RECORDED INFORMATION »
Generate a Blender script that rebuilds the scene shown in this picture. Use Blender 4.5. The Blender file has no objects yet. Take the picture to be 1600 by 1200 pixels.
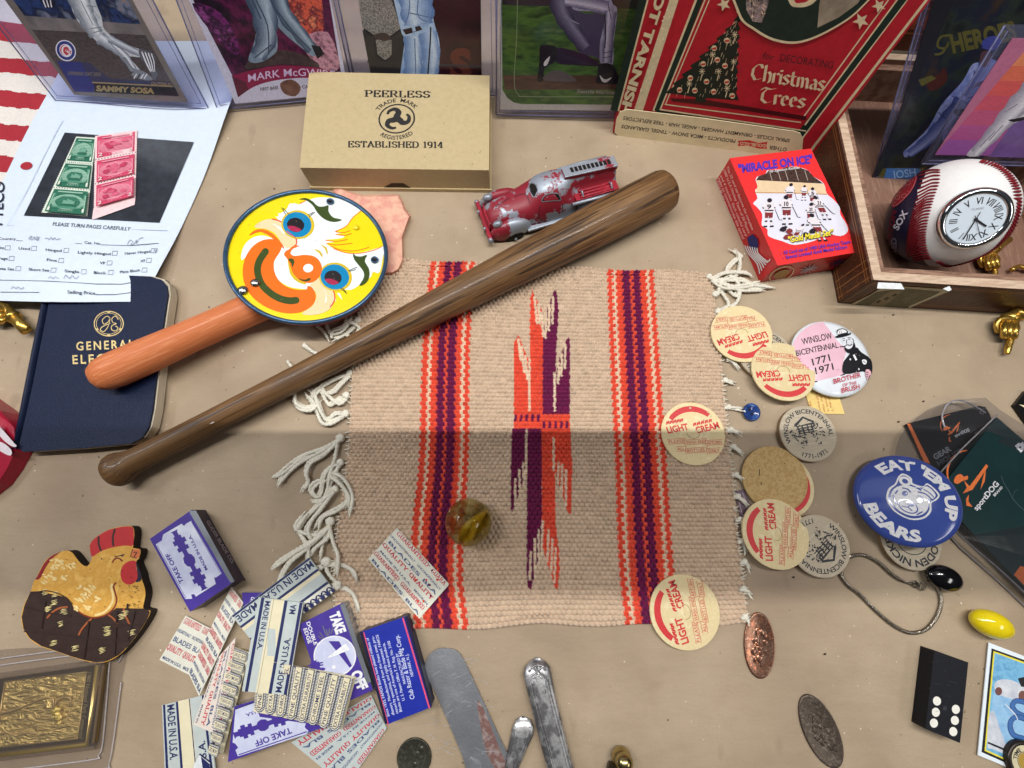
import bpy, bmesh, math, random
import numpy as np
from mathutils import Vector, Matrix
from mathutils.geometry import tessellate_polygon
random.seed(7)
R = math.radians
scene = bpy.context.scene
COL = scene.collection

# ------------------------------------------------------------------ camera
CAM_H, TILT, FPX = 0.320, R(15.5), 720.0
cam_d = bpy.data.cameras.new('camera')
cam_d.sensor_width = 36.0
cam_d.lens = 36.0 * FPX / 1600.0
cam_d.clip_start, cam_d.clip_end = 0.01, 20.0
cam = bpy.data.objects.new('camera', cam_d)
cam.location = (0, 0, CAM_H)
cam.rotation_euler = (TILT, 0, 0)
COL.objects.link(cam)
scene.camera = cam

# ------------------------------------------------------------------ world, lamps, exposure
world = bpy.data.worlds.new('World')
scene.world = world
world.use_nodes = True
wn = world.node_tree
bg = wn.nodes['Background']
wtc = wn.nodes.new('ShaderNodeTexCoord')
wsep = wn.nodes.new('ShaderNodeSeparateXYZ')
wr = wn.nodes.new('ShaderNodeValToRGB')
wr.color_ramp.elements[0].position = 0.0
wr.color_ramp.elements[0].color = (0.10, 0.095, 0.09, 1)
wr.color_ramp.elements[1].position = 0.9
wr.color_ramp.elements[1].color = (0.62, 0.64, 0.68, 1)
wn.links.new(wtc.outputs['Generated'], wsep.inputs[0])
wn.links.new(wsep.outputs['Z'], wr.inputs[0])
wn.links.new(wr.outputs[0], bg.inputs['Color'])
bg.inputs['Strength'].default_value = 0.11

def area(name, loc, target, sx, sy, power, col=(1, 1, 1)):
    d = bpy.data.lights.new(name, 'AREA')
    d.shape = 'RECTANGLE'
    d.size, d.size_y = sx, sy
    d.energy = power
    d.color = col
    o = bpy.data.objects.new(name, d)
    o.location = loc
    v = Vector(target) - Vector(loc)
    o.rotation_euler = v.to_track_quat('-Z', 'Y').to_euler()
    COL.objects.link(o)
    return o

area('tube_lamp', (0.0, 0.20, 0.98), (0, 0.08, 0), 1.3, 0.006, 14.2, (1.0, 0.985, 0.95))
area('overhead_fill', (0.0, 0.42, 1.25), (0, 0.2, 0), 1.2, 0.6, 1.5, (0.97, 0.98, 1.0))  # added fill: soft light from above and something for metals to reflect
area('side_tube_lamp', (-0.75, 0.25, 0.62), (-0.1, 0.1, 0), 0.35, 0.10, 1.9, (0.93, 0.96, 1.0))
area('front_lamp', (0.78, -0.28, 0.70), (0.2, 0.0, 0), 0.35, 0.12, 1.25, (1.0, 0.97, 0.93))
scene.view_settings.view_transform = 'Standard'
scene.view_settings.look = 'None'
scene.view_settings.exposure = -0.2
scene.view_settings.gamma = 1.0
scene.view_settings.use_curve_mapping = False
scene.cycles.max_bounces = 8
scene.cycles.transparent_max_bounces = 16
scene.cycles.caustics_reflective = False
scene.cycles.caustics_refractive = False
scene.cycles.use_denoising = True

# ------------------------------------------------------------------ where a photo pixel meets a surface
ST, CT = math.sin(TILT), math.cos(TILT)
CAM = Vector((0, 0, CAM_H))
def ray(px, py):
    u, v = px - 800.0, py - 600.0
    return Vector((u, -v * CT + FPX * ST, -v * ST - FPX * CT))
def at(px, py, z=0.0):
    r = ray(px, py)
    return CAM + r * ((z - CAM_H) / r.z)
def proj(P):
    x, y, z = P[0], P[1], P[2] - CAM_H
    yc, zc = y * CT + z * ST, -y * ST + z * CT
    return (800 - FPX * x / zc, 600 + FPX * yc / zc)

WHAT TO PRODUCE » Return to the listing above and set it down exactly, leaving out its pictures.

SOLUTION TO THE PROBLEM »
Generate a Blender script that rebuilds the scene shown in this picture. Use Blender 4.5. The Blender file has no objects yet. Take the picture to be 1600 by 1200 pixels.
import bpy, bmesh, math, random
import numpy as np
from mathutils import Vector, Matrix
from mathutils.geometry import tessellate_polygon
random.seed(7)
R = math.radians
scene = bpy.context.scene
COL = scene.collection

# ------------------------------------------------------------------ camera
CAM_H, TILT, FPX = 0.320, R(15.5), 720.0
cam_d = bpy.data.cameras.new('camera')
cam_d.sensor_width = 36.0
cam_d.lens = 36.0 * FPX / 1600.0
cam_d.clip_start, cam_d.clip_end = 0.01, 20.0
cam = bpy.data.objects.new('camera', cam_d)
cam.location = (0, 0, CAM_H)
cam.rotation_euler = (TILT, 0, 0)
COL.objects.link(cam)
scene.camera = cam

# ------------------------------------------------------------------ world, lamps, exposure
world = bpy.data.worlds.new('World')
scene.world = world
world.use_nodes = True
wn = world.node_tree
bg = wn.nodes['Background']
wtc = wn.nodes.new('ShaderNodeTexCoord')
wsep = wn.nodes.new('ShaderNodeSeparateXYZ')
wr = wn.nodes.new('ShaderNodeValToRGB')
wr.color_ramp.elements[0].position = 0.0
wr.color_ramp.elements[0].color = (0.10, 0.095, 0.09, 1)
wr.color_ramp.elements[1].position = 0.9
wr.color_ramp.elements[1].color = (0.62, 0.64, 0.68, 1)
wn.links.new(wtc.outputs['Generated'], wsep.inputs[0])
wn.links.new(wsep.outputs['Z'], wr.inputs[0])
wn.links.new(wr.outputs[0], bg.inputs['Color'])
bg.inputs['Strength'].default_value = 0.11

def area(name, loc, target, sx, sy, power, col=(1, 1, 1)):
    d = bpy.data.lights.new(name, 'AREA')
    d.shape = 'RECTANGLE'
    d.size, d.size_y = sx, sy
    d.energy = power
    d.color = col
    o = bpy.data.objects.new(name, d)
    o.location = loc
    v = Vector(target) - Vector(loc)
    o.rotation_euler = v.to_track_quat('-Z', 'Y').to_euler()
    COL.objects.link(o)
    return o

area('tube_lamp', (0.0, 0.20, 0.98), (0, 0.08, 0), 1.3, 0.006, 14.2, (1.0, 0.985, 0.95))
area('overhead_fill', (0.0, 0.42, 1.25), (0, 0.2, 0), 1.2, 0.6, 1.5, (0.97, 0.98, 1.0))  # added fill: soft light from above and something for metals to reflect
area('side_tube_lamp', (-0.75, 0.25, 0.62), (-0.1, 0.1, 0), 0.35, 0.10, 1.9, (0.93, 0.96, 1.0))
area('front_lamp', (0.78, -0.28, 0.70), (0.2, 0.0, 0), 0.35, 0.12, 1.25, (1.0, 0.97, 0.93))
scene.view_settings.view_transform = 'Standard'
scene.view_settings.look = 'None'
scene.view_settings.exposure = -0.2
scene.view_settings.gamma = 1.0
scene.view_settings.use_curve_mapping = False
scene.cycles.max_bounces = 8
scene.cycles.transparent_max_bounces = 16
scene.cycles.caustics_reflective = False
scene.cycles.caustics_refractive = False
scene.cycles.use_denoising = True

# ------------------------------------------------------------------ where a photo pixel meets a surface
ST, CT = math.sin(TILT), math.cos(TILT)
CAM = Vector((0, 0, CAM_H))
def ray(px, py):
    u, v = px - 800.0, py - 600.0
    return Vector((u, -v * CT + FPX * ST, -v * ST - FPX * CT))
def at(px, py, z=0.0):
    r = ray(px, py)
    return CAM + r * ((z - CAM_H) / r.z)
def proj(P):
    x, y, z = P[0], P[1], P[2] - CAM_H
    yc, zc = y * CT + z * ST, -y * ST + z * CT
    return (800 - FPX * x / zc, 600 + FPX * yc / zc)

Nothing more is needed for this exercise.